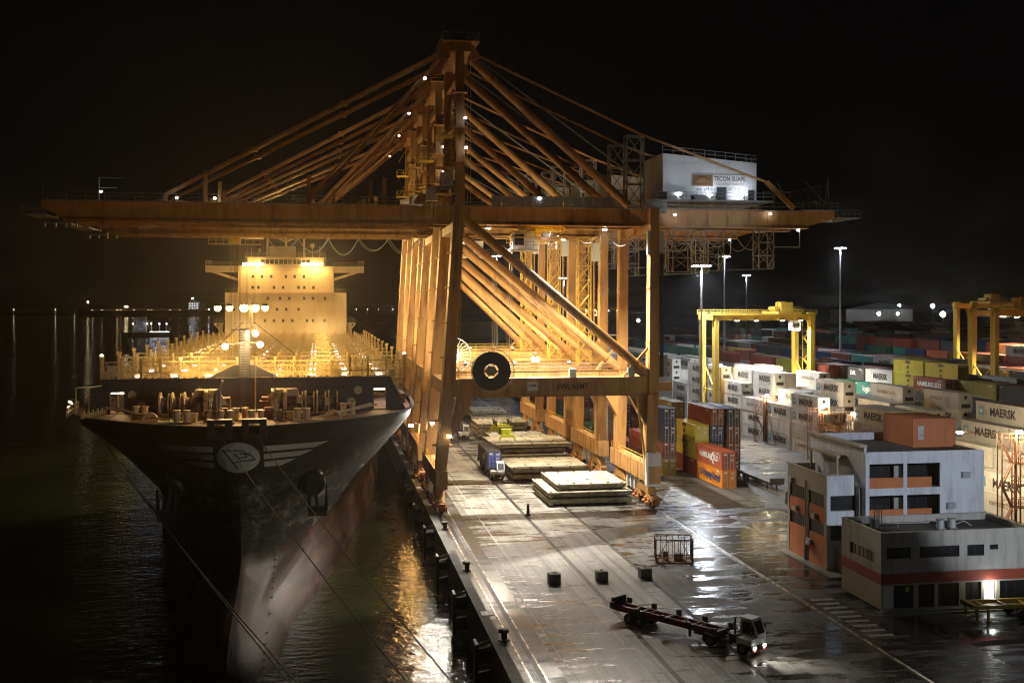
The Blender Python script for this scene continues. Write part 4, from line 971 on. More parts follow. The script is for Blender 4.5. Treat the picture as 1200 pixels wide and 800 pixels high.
def body_mesh(L, reefer):
    m = MB()
    if reefer:
        m.box(.02,.25,.12,CW-.02,L-.05,CH-.06)
        for k in range(5): m.box(0.0,.4+k*(L-.8)/4-.03,.2,.02,.4+k*(L-.8)/4+.03,CH-.2)
    else:
        m.add(*corrugated(.03,.12,L-.12,.15,CH-.12,.04,1)); m.add(*corrugated(CW-.03,.12,L-.12,.15,CH-.12,.04,-1))
        m.add([(.03,.1,CH-.10),(CW-.03,.1,CH-.10),(CW-.03,L-.05,CH-.10),(.03,L-.05,CH-.10)],[(0,1,2,3)])
        n = int(L/.55)
        for k in range(n): m.box(.12,.3+k*.55,CH-.10,CW-.12,.5+k*.55,CH-.075)
        m.add([(.03,L-.04,.1),(CW-.03,L-.04,.1),(CW-.03,L-.04,CH-.1),(.03,L-.04,CH-.1)],[(0,3,2,1)])
        m.box(.05,.2,.05,CW-.05,L-.1,.16)
    return m.mesh('shipping_container', M['box'])
def frame_mesh(L):
    m = MB()
    for x in (0,CW-.16):
        for y in (0,L-.16): m.box(x,y,0,x+.16,y+.16,CH)
    for x in (0,CW-.10):
        m.box(x,.16,0,x+.10,L-.16,.16); m.box(x,.16,CH-.12,x+.10,L-.16,CH-.005)
    for y in (0,L-.12): m.box(.16,y,0,CW-.16,y+.12,.14); m.box(.16,y,CH-.14,CW-.16,y+.12,CH-.005)
    for x in (-.01,CW-.17):
        for y in (-.01,L-.17):
            for z in (0,CH-.12): m.box(x,y,z,x+.18,y+.18,z+.12)
    return m.mesh('corner_frame', M['box'])
def door_mesh(s):
    m = MB(); a, b = (.17,1.21) if s == 0 else (1.23,CW-.17)
    m.box(a,.05,.15,b,.10,CH-.15)
    for k in range(4): m.box(a+.05,.03,.25+k*.62,b-.05,.05,.72+k*.62)
    return m.mesh('door', M['box'])
def rod_mesh(s):
    m = MB()
    for x in ((.42,.95) if s == 0 else (1.48,2.02)):
        m.box(x-.03,-.03,.1,x+.03,.01,CH-.1); m.box(x-.12,-.045,1.15,x+.12,-.03,1.25)
        for z in (.2,CH-.3): m.box(x-.07,-.02,z,x+.07,.03,z+.1)
    return m.mesh('lock_rod', M['galv'])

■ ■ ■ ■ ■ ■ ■

**REQUEST**.
Every line above should be returned exactly; the pictures stay out.

**ANSWER FOR THIS EXERCISE**.
The Blender Python script for this scene continues. Write part 4, from line 971 on. More parts follow. The script is for Blender 4.5. Treat the picture as 1200 pixels wide and 800 pixels high.
def body_mesh(L, reefer):
    m = MB()
    if reefer:
        m.box(.02,.25,.12,CW-.02,L-.05,CH-.06)
        for k in range(5): m.box(0.0,.4+k*(L-.8)/4-.03,.2,.02,.4+k*(L-.8)/4+.03,CH-.2)
    else:
        m.add(*corrugated(.03,.12,L-.12,.15,CH-.12,.04,1)); m.add(*corrugated(CW-.03,.12,L-.12,.15,CH-.12,.04,-1))
        m.add([(.03,.1,CH-.10),(CW-.03,.1,CH-.10),(CW-.03,L-.05,CH-.10),(.03,L-.05,CH-.10)],[(0,1,2,3)])
        n = int(L/.55)
        for k in range(n): m.box(.12,.3+k*.55,CH-.10,CW-.12,.5+k*.55,CH-.075)
        m.add([(.03,L-.04,.1),(CW-.03,L-.04,.1),(CW-.03,L-.04,CH-.1),(.03,L-.04,CH-.1)],[(0,3,2,1)])
        m.box(.05,.2,.05,CW-.05,L-.1,.16)
    return m.mesh('shipping_container', M['box'])
def frame_mesh(L):
    m = MB()
    for x in (0,CW-.16):
        for y in (0,L-.16): m.box(x,y,0,x+.16,y+.16,CH)
    for x in (0,CW-.10):
        m.box(x,.16,0,x+.10,L-.16,.16); m.box(x,.16,CH-.12,x+.10,L-.16,CH-.005)
    for y in (0,L-.12): m.box(.16,y,0,CW-.16,y+.12,.14); m.box(.16,y,CH-.14,CW-.16,y+.12,CH-.005)
    for x in (-.01,CW-.17):
        for y in (-.01,L-.17):
            for z in (0,CH-.12): m.box(x,y,z,x+.18,y+.18,z+.12)
    return m.mesh('corner_frame', M['box'])
def door_mesh(s):
    m = MB(); a, b = (.17,1.21) if s == 0 else (1.23,CW-.17)
    m.box(a,.05,.15,b,.10,CH-.15)
    for k in range(4): m.box(a+.05,.03,.25+k*.62,b-.05,.05,.72+k*.62)
    return m.mesh('door', M['box'])
def rod_mesh(s):
    m = MB()
    for x in ((.42,.95) if s == 0 else (1.48,2.02)):
        m.box(x-.03,-.03,.1,x+.03,.01,CH-.1); m.box(x-.12,-.045,1.15,x+.12,-.03,1.25)
        for z in (.2,CH-.3): m.box(x-.07,-.02,z,x+.07,.03,z+.1)
    return m.mesh('lock_rod', M['galv'])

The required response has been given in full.